Nagroda fair play? Przyznał, że nie był faulowany i... strzelił gola (WIDEO)
Oto wzór uczciwej postawy na lodzie. Doświadczony zawodnik powiedział sędziemu, że ten pomylił się nakładając karę na gracza przeciwnego zespołu. Na nagrodę fair play jeszcze trochę poczeka, ale na lodzie nagrodę dał sobie szybko sam.
Doświadczony, 36-letni czeski napastnik Josef Skořepa dał przykład postawy fair na lodzie, na jaką mało kto by się zdecydował. W trzeciej tercji meczu drugiej klasy rozgrywkowej w Czechach pomiędzy jego Duklą Igława a Stadionem Litomierzyce poinformował sędziego, że ten pomylił się nakładając karę na Patrika Marcela ze Stadionu. Arbiter uznał, że Marcel podciął Skořepę i chciał odesłać obrońcę rywali na dwie minuty do boksu kar. Rzekomo poszkodowany gracz podjechał jednak do sędziego i wytłumaczył mu, że nic takiego nie miało miejsca. Sędzia anulował karę, a zawodnik gości za swoją postawę otrzymał od kibiców rywali brawa.
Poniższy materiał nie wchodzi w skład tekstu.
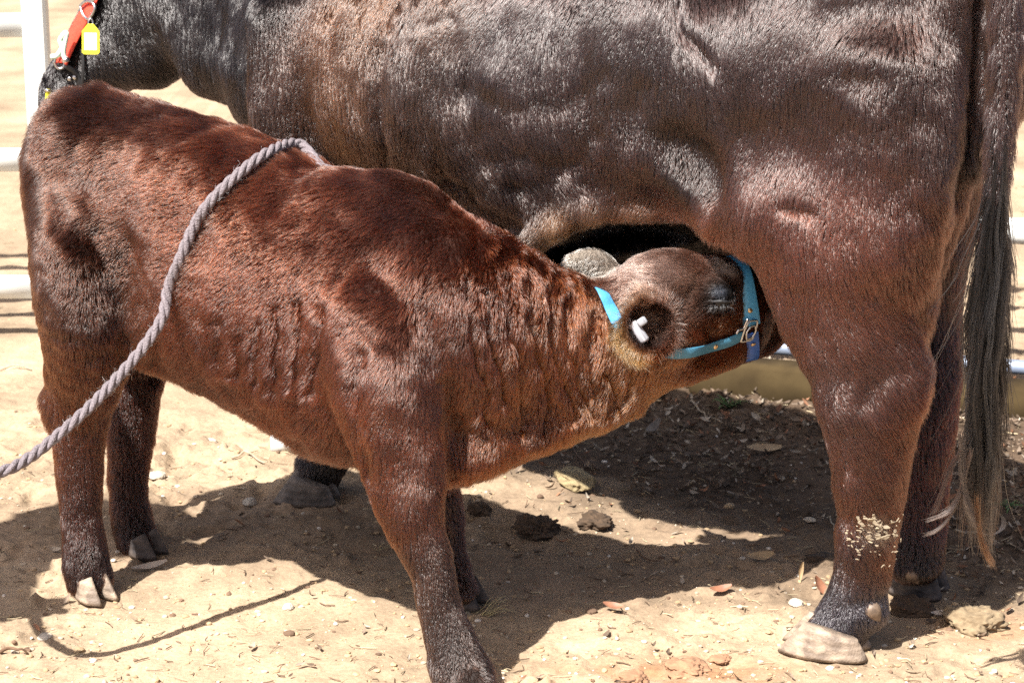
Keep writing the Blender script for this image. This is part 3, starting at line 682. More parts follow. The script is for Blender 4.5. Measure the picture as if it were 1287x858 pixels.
def calf_lift(p):
    C = [(cp(130, 330, 4.0), 1.1, .07), (cp(110, 155, 4.2), 1.0, .05), (cp(250, 330, 3.95), .75, .09), (cp(420, 350, 3.85), .75, .09), (cp(360, 230, 4.0), .6, .06), (cp(620, 330, 3.9), .8, .06), (cp(390, 540, 3.9), .9, .07),
         (cp(150, 420, 4.1), .9, .05), (cp(84, 240, 4.1), .10, .035), (cp(50, 320, 4.15), .12, .05), (cp(75, 400, 4.1), .15, .05), (cp(500, 255, 3.9), .12, .05), (cp(480, 430, 3.72), .12, .08), (cp(540, 500, 3.72), .15, .05), (cp(450, 500, 3.75), .8, .04),
         (cp(515, 610, 3.7), .12, .05), (cp(550, 730, 3.65), .12, .10), (cp(700, 430, 3.88), .4, .10), (cp(850, 350, 4.0), .15, .05), (cp(170, 240, 4.1), .35, .04), (cp(110, 680, 4.1), .25, .08), (cp(570, 240, 3.95), .15, .04), (cp(880, 420, 4.0), .4, .05)]
    return .82*splat(p, .45, C, .1, .04)
def cow_lift(p):
    C = [(cp(862, 198, 3.98), .55, .035), (cp(886, 222, 3.95), .55, .03), (cp(640, 265, 4.17), 1.2, .04), (cp(630, 290, 4.2), 1.1, .06), (cp(560, 250, 4.2), .7, .05), (cp(950, 90, 3.85), .12, .12), (cp(1020, 200, 3.8), .2, .10), (cp(560, 130, 4.25), .15, .09), (cp(690, 70, 4.15), .12, .10), (cp(700, 190, 4.1), .35, .08),
         (cp(760, 220, 4.05), .5, .06), (cp(400, 90, 4.45), .3, .10), (cp(1180, 200, 3.8), .7, .10), (cp(1100, 330, 3.78), .35, .10), (cp(1090, 100, 3.8), .7, .04), (cp(1050, 470, 3.8), .2, .06), (cp(1180, 380, 3.85), 1.0, .06), (cp(1080, 640, 3.8), .3, .08),
         (cp(150, 50, 5.2), .18, .2), (cp(280, 60, 4.9), .15, .15), (cp(790, 268, 4.05), .5, .05), (cp(900, 20, 3.9), .3, .05)]
    return .72*splat(p, .35, C, .1, .04)

# ------------------------------------------------------------------ calf
skin = coat_mesh_mat('hide', k=.7); coat = hair_mat('calf_hair', rough=.20, tip=1.8, ior=1.62); coat2 = hair_mat('cow_hair', rough=.17, tip=1.8, ior=1.72)
horn_pale = horn("pale_horn", (.36, .28, .21), (.17, .13, .10))
horn_grey = horn("grey_horn", (.20, .165, .14), (.09, .075, .065))
horn_dark = horn("dark_horn", (.10, .08, .07), (.035, .03, .03))
cV, cQ, cN = build_calf_surface()
calf = empty('calf', (*G(330, 760)[:2], 0), label='reddish brown woolly calf in a blue halter, stretching its head under the cow', cat='calf')
add('body', (cV, cQ), None, calf) if False else None
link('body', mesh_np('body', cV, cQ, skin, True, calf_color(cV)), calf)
grow('fur', cV, cQ, cN, 460000, seen, calf_len, calf_dir, calf_color, coat, calf, lift=calf_lift, r0=.00030, seed=5, clump=.42, cell=.010, curl=.26, kind='stuff')
for (u, v), m_, f_, L_ in (((122, 752), horn_pale, (.75, -.66), .075), ((187, 696), horn_dark, (.88, -.47), .07), ((604, 886), horn_pale, (.55, -.83), .085), ((590, 758), horn_dark, (.85, -.5), .072)):
    g = G(u, v); hoof(calf, g, f_, L_, .068, .05, m_)
eye_m = principled('eye_wet', (.008, .007, .008), .08); lid_m = principled('eyelid_skin', (.012, .012, .013), .6, bump=.6, nscale=120, noise=(.015, .015, .018))
cbvh = BVHTree.FromPolygons([tuple(v) for v in cV], [tuple(map(int, q)) for q in cQ])
kV, kQ, kN = build_cow_surface()
kbvh = BVHTree.FromPolygons([tuple(v) for v in kV], [tuple(map(int, q)) for q in kQ])
CAMV = np.array([0, 0, CAM_H])
def hit(bvh, u, v, off=0.0):
    d = unit(P(u, v, 4.0)-CAMV); h = bvh.ray_cast(Vector(CAMV), Vector(d))
    if h[0] is None: return None, None
    n = np.array(h[1]); n = n if n@d < 0 else -n
    return np.array(h[0])+n*off, n
def ellipsoid_vf(c, r, R=None, nu=16, nv=10):
    V = []; F = []
    for j in range(nv+1):
        ph = math.pi*j/nv
        for i in range(nu):
            th = 2*math.pi*i/nu; V.append((math.sin(ph)*math.cos(th)*r[0], math.sin(ph)*math.sin(th)*r[1], math.cos(ph)*r[2]))
    for j in range(nv):
        for i in range(nu): F.append((j*nu+i, (j+1)*nu+i, (j+1)*nu+(i+1) % nu, j*nu+(i+1) % nu))
    V = np.array(V); V = V@np.array(R) if R is not None else V
    return V+np.array(c), F
ep, en = hit(cbvh, 906, 381)
R = basis([1, 0, -.1], en)
add('eye', ellipsoid_vf(ep-en*.003, (.014, .008, .010), R), eye_m, calf)
for dy, rx, rz in ((.0075, .019, .005), (-.0080, .017, .0045)):
    c0 = ep+R[1]*dy; pa = np.array([c0+R[0]*x*rx-R[1]*dy*.9*(abs(x)**2)+en*(.004-.006*x*x) for x in np.linspace(-1, 1, 15)])
    add('eyelid', sweep_shape(pa, circ(rz*.8, 10, rz*.6), up=np.tile(en, (15, 1)), scale=np.sin(np.linspace(.25, math.pi-.25, 15))), lid_m, calf)
lash = []
rr = np.random.default_rng(4)
for i in range(36):
    x = rr.uniform(-1, 1); a = ep+R[0]*x*.019+R[1]*(.006*(1-x*x))+en*.009
    d1 = unit(en*.6+R[0]*(.5*x+rr.normal(0, .2))+R[1]*rr.uniform(-.6, .2)); lash.append([a, a+d1*.006, a+d1*.011-R[1]*.003, a+d1*.015-R[1]*.007])
curves_obj('eyelashes', np.array(lash), np.full((36, 1), .0003)*np.array([1, .9, .6, .2]), np.tile([.006, .006, .007], (36, 1)), coat, calf, kind='stuff')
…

Jego zachowanie jest tym bardziej godne podziwu, że Dukla przegrywała wówczas 2:3 i gra w przewadze dałaby jej szansę na doprowadzenie do remisu. Ale remis był kilka minut później i to właśnie dzięki Skořepie. Alternatywny kapitan gości podczas gry w przewadze z bliska skierował krążek do bramki i wyrównał na 3:3. Pełnego happy endu jednak nie było, bo na niespełna dwie minuty przed końcem trzeciej tercji Stadion strzelił czwartego gola i ostatecznie wygrał 4:3.